*Exercise goal:*
Work out the number of lines containing "picture". Answer with nothing but that number.

=== Raw data ===

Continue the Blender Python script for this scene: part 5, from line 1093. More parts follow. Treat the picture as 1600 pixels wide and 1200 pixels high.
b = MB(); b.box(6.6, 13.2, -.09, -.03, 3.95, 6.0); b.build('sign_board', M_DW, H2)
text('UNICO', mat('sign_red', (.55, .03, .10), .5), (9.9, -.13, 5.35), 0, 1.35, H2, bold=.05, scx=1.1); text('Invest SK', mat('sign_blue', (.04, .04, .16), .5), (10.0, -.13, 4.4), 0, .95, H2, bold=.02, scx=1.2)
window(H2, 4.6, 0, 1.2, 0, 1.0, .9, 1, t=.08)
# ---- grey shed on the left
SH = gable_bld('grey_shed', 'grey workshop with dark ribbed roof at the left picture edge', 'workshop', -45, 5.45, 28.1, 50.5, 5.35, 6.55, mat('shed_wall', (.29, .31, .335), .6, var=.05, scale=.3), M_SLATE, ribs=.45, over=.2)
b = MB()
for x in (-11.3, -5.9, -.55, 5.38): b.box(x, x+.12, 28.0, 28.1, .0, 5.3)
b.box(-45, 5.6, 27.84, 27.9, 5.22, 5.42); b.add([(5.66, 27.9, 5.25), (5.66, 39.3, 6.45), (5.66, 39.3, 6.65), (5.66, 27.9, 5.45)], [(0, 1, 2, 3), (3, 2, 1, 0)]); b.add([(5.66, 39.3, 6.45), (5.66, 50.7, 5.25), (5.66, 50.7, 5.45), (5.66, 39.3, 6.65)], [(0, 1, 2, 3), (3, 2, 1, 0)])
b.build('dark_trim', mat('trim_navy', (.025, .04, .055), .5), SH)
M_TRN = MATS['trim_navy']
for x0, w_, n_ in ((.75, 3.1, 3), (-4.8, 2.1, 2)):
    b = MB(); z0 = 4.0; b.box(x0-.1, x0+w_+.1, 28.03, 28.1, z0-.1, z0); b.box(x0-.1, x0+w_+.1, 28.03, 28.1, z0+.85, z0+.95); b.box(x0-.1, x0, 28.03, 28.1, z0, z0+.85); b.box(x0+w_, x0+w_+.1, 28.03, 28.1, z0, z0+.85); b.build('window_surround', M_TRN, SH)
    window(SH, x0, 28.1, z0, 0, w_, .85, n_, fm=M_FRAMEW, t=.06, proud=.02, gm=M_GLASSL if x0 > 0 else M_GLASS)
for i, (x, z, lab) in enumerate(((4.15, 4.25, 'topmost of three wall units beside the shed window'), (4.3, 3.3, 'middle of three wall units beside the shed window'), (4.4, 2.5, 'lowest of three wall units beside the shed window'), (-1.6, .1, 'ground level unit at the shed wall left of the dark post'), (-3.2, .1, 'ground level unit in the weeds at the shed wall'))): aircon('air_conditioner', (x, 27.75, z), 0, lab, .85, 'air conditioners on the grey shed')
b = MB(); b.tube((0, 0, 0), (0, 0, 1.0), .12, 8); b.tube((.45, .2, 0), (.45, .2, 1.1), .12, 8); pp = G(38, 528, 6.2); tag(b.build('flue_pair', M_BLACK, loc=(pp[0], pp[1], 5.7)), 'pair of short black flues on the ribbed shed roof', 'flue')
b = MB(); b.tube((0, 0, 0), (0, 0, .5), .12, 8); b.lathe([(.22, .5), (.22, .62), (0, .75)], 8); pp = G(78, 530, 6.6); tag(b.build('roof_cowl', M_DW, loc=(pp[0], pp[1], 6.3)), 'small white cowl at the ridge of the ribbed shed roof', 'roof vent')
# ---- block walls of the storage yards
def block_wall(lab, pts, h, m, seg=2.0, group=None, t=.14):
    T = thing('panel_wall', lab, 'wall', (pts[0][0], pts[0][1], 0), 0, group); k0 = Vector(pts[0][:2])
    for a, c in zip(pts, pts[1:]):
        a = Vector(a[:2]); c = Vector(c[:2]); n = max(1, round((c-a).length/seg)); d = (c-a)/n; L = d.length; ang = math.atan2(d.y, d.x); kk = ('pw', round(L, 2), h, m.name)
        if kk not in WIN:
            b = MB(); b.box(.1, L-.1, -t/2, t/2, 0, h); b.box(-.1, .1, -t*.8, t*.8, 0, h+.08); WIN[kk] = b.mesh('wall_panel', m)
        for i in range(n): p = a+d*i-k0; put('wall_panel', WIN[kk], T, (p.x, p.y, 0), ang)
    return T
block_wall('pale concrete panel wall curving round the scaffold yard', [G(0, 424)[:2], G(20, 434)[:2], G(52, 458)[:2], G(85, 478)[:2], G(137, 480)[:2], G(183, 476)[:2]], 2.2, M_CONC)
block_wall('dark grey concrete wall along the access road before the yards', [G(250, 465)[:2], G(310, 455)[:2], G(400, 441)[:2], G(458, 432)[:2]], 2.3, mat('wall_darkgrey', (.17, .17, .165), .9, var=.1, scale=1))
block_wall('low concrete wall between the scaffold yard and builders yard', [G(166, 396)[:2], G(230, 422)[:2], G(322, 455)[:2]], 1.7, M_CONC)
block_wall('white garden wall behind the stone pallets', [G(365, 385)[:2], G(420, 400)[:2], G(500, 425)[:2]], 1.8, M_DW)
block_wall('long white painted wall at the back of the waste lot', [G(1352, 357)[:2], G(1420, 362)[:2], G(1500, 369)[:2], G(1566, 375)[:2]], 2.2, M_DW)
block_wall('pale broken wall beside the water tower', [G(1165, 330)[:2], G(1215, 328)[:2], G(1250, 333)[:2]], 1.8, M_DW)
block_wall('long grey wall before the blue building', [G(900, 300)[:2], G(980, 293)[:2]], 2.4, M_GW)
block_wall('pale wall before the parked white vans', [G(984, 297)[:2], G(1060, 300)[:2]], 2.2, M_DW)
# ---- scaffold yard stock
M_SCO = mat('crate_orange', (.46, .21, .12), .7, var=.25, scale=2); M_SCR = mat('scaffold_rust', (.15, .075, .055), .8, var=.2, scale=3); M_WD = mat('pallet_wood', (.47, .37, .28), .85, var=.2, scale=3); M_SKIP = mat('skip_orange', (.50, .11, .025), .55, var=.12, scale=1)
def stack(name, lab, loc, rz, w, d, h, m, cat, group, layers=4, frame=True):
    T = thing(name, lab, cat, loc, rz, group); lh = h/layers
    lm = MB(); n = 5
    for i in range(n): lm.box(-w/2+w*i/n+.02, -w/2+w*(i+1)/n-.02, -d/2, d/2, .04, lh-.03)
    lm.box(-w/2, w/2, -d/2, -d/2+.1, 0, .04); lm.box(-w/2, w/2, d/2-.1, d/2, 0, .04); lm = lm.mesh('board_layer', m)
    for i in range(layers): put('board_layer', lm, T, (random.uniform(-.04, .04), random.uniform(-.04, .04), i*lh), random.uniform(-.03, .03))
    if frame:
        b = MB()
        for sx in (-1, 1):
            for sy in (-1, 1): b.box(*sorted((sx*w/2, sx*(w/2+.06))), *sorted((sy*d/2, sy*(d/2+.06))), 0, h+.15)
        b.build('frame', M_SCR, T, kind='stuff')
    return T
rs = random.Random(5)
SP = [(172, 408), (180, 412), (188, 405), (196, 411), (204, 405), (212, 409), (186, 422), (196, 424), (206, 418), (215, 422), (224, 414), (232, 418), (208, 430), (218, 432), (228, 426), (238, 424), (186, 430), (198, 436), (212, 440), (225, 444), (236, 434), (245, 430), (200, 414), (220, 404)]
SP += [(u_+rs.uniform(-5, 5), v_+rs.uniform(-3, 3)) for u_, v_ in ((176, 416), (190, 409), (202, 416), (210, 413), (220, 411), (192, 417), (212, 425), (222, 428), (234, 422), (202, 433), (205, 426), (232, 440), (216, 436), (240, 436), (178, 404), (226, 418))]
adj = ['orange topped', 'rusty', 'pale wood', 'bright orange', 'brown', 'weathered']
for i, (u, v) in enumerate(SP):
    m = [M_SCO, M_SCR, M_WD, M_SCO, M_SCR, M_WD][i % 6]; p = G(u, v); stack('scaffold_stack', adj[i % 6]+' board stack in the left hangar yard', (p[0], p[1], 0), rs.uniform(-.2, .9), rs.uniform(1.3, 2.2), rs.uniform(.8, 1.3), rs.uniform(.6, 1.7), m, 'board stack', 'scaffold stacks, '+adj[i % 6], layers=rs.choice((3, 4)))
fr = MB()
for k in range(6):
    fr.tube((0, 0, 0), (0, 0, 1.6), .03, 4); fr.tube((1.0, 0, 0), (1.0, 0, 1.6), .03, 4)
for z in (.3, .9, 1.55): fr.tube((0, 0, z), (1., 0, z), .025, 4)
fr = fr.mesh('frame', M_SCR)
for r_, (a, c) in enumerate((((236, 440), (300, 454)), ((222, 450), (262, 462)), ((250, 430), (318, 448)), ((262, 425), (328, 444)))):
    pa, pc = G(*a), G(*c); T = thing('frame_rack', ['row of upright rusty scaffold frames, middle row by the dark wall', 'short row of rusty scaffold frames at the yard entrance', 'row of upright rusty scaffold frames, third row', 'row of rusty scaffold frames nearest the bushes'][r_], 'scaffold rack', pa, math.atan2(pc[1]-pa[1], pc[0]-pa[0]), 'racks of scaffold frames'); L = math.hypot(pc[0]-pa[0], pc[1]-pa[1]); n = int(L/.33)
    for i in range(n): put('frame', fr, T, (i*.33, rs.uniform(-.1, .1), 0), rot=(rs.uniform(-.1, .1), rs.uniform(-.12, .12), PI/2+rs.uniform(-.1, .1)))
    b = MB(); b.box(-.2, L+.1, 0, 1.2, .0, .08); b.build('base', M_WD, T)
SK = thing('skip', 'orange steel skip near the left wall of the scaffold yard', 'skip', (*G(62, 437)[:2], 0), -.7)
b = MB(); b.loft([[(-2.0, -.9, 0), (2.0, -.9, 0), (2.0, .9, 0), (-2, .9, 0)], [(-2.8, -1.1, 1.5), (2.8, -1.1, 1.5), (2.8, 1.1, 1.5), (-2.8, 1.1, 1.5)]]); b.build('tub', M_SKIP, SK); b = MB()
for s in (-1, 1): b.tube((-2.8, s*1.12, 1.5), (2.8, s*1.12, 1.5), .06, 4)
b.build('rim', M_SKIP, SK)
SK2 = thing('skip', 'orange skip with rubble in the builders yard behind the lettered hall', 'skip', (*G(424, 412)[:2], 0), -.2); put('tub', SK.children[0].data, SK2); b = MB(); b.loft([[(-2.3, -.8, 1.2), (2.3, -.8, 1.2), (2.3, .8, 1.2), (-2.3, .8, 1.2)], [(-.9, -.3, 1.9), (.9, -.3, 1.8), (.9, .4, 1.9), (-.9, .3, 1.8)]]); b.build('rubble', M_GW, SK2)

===

*Answer to this problem:*
2